_STATED EXERCISE_
Copy all the material below, exactly as it stands.

_INFORMATION PROVIDED_
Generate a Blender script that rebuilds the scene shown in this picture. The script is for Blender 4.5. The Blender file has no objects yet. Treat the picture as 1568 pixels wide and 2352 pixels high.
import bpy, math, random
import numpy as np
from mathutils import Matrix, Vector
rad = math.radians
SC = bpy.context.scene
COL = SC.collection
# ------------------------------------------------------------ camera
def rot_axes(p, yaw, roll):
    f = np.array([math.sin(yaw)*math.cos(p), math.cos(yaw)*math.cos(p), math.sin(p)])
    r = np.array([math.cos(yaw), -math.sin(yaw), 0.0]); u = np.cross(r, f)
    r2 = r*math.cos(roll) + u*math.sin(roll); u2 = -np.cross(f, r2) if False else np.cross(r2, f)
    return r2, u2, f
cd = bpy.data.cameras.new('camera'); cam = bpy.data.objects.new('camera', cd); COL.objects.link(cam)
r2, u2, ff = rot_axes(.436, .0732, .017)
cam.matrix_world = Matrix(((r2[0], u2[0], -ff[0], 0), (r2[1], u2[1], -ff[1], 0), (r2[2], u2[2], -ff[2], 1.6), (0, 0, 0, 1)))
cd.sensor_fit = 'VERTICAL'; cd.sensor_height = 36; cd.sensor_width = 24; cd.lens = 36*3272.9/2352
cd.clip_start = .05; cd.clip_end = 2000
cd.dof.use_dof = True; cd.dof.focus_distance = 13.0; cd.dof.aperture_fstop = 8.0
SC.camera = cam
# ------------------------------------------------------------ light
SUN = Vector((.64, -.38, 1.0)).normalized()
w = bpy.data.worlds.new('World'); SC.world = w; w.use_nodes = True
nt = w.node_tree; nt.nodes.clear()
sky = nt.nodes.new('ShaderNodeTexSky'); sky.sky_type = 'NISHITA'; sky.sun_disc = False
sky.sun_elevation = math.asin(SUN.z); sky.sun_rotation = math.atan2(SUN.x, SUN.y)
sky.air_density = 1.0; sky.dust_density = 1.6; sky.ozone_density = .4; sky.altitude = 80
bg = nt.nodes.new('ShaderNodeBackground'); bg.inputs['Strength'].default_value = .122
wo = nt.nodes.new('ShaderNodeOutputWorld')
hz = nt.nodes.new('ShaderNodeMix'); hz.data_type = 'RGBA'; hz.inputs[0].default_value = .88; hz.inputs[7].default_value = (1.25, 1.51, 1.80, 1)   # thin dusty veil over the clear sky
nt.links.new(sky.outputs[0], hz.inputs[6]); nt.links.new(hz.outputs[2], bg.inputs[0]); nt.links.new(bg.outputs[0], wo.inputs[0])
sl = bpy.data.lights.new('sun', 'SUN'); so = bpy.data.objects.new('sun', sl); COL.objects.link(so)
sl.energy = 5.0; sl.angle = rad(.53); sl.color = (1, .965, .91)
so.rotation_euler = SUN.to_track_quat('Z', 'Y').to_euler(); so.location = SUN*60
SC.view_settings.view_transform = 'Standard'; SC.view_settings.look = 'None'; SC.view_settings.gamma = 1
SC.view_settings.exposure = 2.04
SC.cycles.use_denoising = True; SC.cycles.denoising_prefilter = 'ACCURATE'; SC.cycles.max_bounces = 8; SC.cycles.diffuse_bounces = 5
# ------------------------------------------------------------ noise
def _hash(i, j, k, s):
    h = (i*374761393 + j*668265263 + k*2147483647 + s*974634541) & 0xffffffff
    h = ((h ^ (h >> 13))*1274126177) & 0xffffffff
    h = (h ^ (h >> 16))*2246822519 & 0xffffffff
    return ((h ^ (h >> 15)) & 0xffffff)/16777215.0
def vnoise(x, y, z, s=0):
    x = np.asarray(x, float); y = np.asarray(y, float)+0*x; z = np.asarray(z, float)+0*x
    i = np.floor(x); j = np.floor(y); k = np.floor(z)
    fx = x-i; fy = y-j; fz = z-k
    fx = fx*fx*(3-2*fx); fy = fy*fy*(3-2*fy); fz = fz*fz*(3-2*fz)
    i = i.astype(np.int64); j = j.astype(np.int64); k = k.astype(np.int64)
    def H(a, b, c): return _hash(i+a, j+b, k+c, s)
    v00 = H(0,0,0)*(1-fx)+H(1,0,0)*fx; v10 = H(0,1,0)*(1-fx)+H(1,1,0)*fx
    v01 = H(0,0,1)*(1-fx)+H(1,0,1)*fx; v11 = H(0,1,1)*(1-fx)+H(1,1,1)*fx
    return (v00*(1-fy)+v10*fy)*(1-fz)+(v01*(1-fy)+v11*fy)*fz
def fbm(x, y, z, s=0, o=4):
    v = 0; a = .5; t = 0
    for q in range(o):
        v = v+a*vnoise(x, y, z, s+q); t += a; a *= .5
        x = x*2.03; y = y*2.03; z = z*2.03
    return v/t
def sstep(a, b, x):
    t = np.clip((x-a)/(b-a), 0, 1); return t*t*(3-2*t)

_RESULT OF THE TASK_
Generate a Blender script that rebuilds the scene shown in this picture. The script is for Blender 4.5. The Blender file has no objects yet. Treat the picture as 1568 pixels wide and 2352 pixels high.
import bpy, math, random
import numpy as np
from mathutils import Matrix, Vector
rad = math.radians
SC = bpy.context.scene
COL = SC.collection
# ------------------------------------------------------------ camera
def rot_axes(p, yaw, roll):
    f = np.array([math.sin(yaw)*math.cos(p), math.cos(yaw)*math.cos(p), math.sin(p)])
    r = np.array([math.cos(yaw), -math.sin(yaw), 0.0]); u = np.cross(r, f)
    r2 = r*math.cos(roll) + u*math.sin(roll); u2 = -np.cross(f, r2) if False else np.cross(r2, f)
    return r2, u2, f
cd = bpy.data.cameras.new('camera'); cam = bpy.data.objects.new('camera', cd); COL.objects.link(cam)
r2, u2, ff = rot_axes(.436, .0732, .017)
cam.matrix_world = Matrix(((r2[0], u2[0], -ff[0], 0), (r2[1], u2[1], -ff[1], 0), (r2[2], u2[2], -ff[2], 1.6), (0, 0, 0, 1)))
cd.sensor_fit = 'VERTICAL'; cd.sensor_height = 36; cd.sensor_width = 24; cd.lens = 36*3272.9/2352
cd.clip_start = .05; cd.clip_end = 2000
cd.dof.use_dof = True; cd.dof.focus_distance = 13.0; cd.dof.aperture_fstop = 8.0
SC.camera = cam
# ------------------------------------------------------------ light
SUN = Vector((.64, -.38, 1.0)).normalized()
w = bpy.data.worlds.new('World'); SC.world = w; w.use_nodes = True
nt = w.node_tree; nt.nodes.clear()
sky = nt.nodes.new('ShaderNodeTexSky'); sky.sky_type = 'NISHITA'; sky.sun_disc = False
sky.sun_elevation = math.asin(SUN.z); sky.sun_rotation = math.atan2(SUN.x, SUN.y)
sky.air_density = 1.0; sky.dust_density = 1.6; sky.ozone_density = .4; sky.altitude = 80
bg = nt.nodes.new('ShaderNodeBackground'); bg.inputs['Strength'].default_value = .122
wo = nt.nodes.new('ShaderNodeOutputWorld')
hz = nt.nodes.new('ShaderNodeMix'); hz.data_type = 'RGBA'; hz.inputs[0].default_value = .88; hz.inputs[7].default_value = (1.25, 1.51, 1.80, 1)   # thin dusty veil over the clear sky
nt.links.new(sky.outputs[0], hz.inputs[6]); nt.links.new(hz.outputs[2], bg.inputs[0]); nt.links.new(bg.outputs[0], wo.inputs[0])
sl = bpy.data.lights.new('sun', 'SUN'); so = bpy.data.objects.new('sun', sl); COL.objects.link(so)
sl.energy = 5.0; sl.angle = rad(.53); sl.color = (1, .965, .91)
so.rotation_euler = SUN.to_track_quat('Z', 'Y').to_euler(); so.location = SUN*60
SC.view_settings.view_transform = 'Standard'; SC.view_settings.look = 'None'; SC.view_settings.gamma = 1
SC.view_settings.exposure = 2.04
SC.cycles.use_denoising = True; SC.cycles.denoising_prefilter = 'ACCURATE'; SC.cycles.max_bounces = 8; SC.cycles.diffuse_bounces = 5
# ------------------------------------------------------------ noise
def _hash(i, j, k, s):
    h = (i*374761393 + j*668265263 + k*2147483647 + s*974634541) & 0xffffffff
    h = ((h ^ (h >> 13))*1274126177) & 0xffffffff
    h = (h ^ (h >> 16))*2246822519 & 0xffffffff
    return ((h ^ (h >> 15)) & 0xffffff)/16777215.0
def vnoise(x, y, z, s=0):
    x = np.asarray(x, float); y = np.asarray(y, float)+0*x; z = np.asarray(z, float)+0*x
    i = np.floor(x); j = np.floor(y); k = np.floor(z)
    fx = x-i; fy = y-j; fz = z-k
    fx = fx*fx*(3-2*fx); fy = fy*fy*(3-2*fy); fz = fz*fz*(3-2*fz)
    i = i.astype(np.int64); j = j.astype(np.int64); k = k.astype(np.int64)
    def H(a, b, c): return _hash(i+a, j+b, k+c, s)
    v00 = H(0,0,0)*(1-fx)+H(1,0,0)*fx; v10 = H(0,1,0)*(1-fx)+H(1,1,0)*fx
    v01 = H(0,0,1)*(1-fx)+H(1,0,1)*fx; v11 = H(0,1,1)*(1-fx)+H(1,1,1)*fx
    return (v00*(1-fy)+v10*fy)*(1-fz)+(v01*(1-fy)+v11*fy)*fz
def fbm(x, y, z, s=0, o=4):
    v = 0; a = .5; t = 0
    for q in range(o):
        v = v+a*vnoise(x, y, z, s+q); t += a; a *= .5
        x = x*2.03; y = y*2.03; z = z*2.03
    return v/t
def sstep(a, b, x):
    t = np.clip((x-a)/(b-a), 0, 1); return t*t*(3-2*t)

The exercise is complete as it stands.